Journalism: Urbanism: Urban Conditional: Urban conditional: Vacation modes for the smaller footprint

August 26, 2015

Urban Conditional: Vacation modes for the smaller footprint

by Zack Barowitz

Most practical solutions are generally dismissed as being impractical. But imagine, if you will, a city where people live in dwelling units of 350 square feet or less but share common facilities like gyms, pools, dining rooms, lounges, studios, and game rooms. Where large single family houses are purposed to house multiple — or extended — families and where housing is centrally located and within easy walking distance of shops, restaurants, bakeries, grocery stores, entertainment and culture. Automobiles are rejected in favor of bicycles, trolleys, taxis, rail, golf carts, buses and amphibious vehicles. If you can’t imagine a place like this don’t worry, because you can see it for yourself. Just go to the Old Port, Peaks Island, Old Orchard Beach (tourists don’t come to Portland to visit Marginal Way), or pretty much any tourist destination. Summer visitors are the original eco-tourists.

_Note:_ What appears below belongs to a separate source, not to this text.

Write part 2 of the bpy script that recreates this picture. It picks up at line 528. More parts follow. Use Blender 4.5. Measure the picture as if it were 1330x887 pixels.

Naturally you don’t have to go to a densely-packed city to vacation sustainably. Camps (which is our name for rustic cottages and cabins) are much smaller than most year-round homes and there is no holiday more iconic than one spent hiking and camping. Indeed, the urge to live in smaller spaces is so powerful that mobile micro dwelling units — notably cruise ships (cabins starting at 125 square feet) and other cabin boats as well as recreational vehicle — are a multi-billion dollar industry.

So while Portlanders may complain about the hotels, the follies, the crowded streets, and guffaw at duck boat riders; no one denies that walking, cycling, and public transport is healthy, relaxing, and good for the environment. In wintertime small apartments are easier to heat, and most everyone has at one point or another expressed a desire to “simplify” their lives. From an economic development perspective, the land value of downtown Portland far exceeds any similar sized parcel out at the mall — why? Because the mall devotes hectares of space to roads and parking while the city goes vertical with buildings over one story tall.

The question is not so much why do people toil away for 50 weeks of the year come to Maine only to live in tightly-packed or tiny spaces; but rather: Why don’t they do it all year long? And since dense urban fabric is more convenient and public transit is often faster, cheaper and less stressful than driving, why don’t people give up their cars along with their big homes?

Car ownership is a strong cultural trope and it is hard to parse-out the independence that automobiles give us from the dependence that we have on them. Just for fun try telling an acquaintance that they should get rid of their car and you’ll likely get a testy reply like: “I need my car to get to work.” But presented with the logical choice of being able to walk to work — or ride a $2 bus — most people can see the efficacy of forgoing a 45-minute drive twice a day. Given that the actual cost of operating a car is over $.60 a mile (plus a much greater environmental costs) the difference is striking. For example, if you drive five miles each way to work — an easy bicycle commute — it will cost you $120/month (plus parking) which is more than the cost of an unlimited monthly ride MetroCard for the vast New York City transit system.

Logic is, of course, a terrible way to win an argument. There is the perception that we “need” big homes and cars; while people who live in boarding houses, house-shares, and ride bikes to work are considered, a little wacko — or else just poor.

As the summer visitors flood off cruise ships and onto buses; Portlanders will whinge, whine, and mock them. The sad irony is that, come winter, we will be the ones piling into tour buses; living in small hotel rooms; riding bicycles on bright sunny islands while — quite unknowingly — providing a practical model for sustainable living.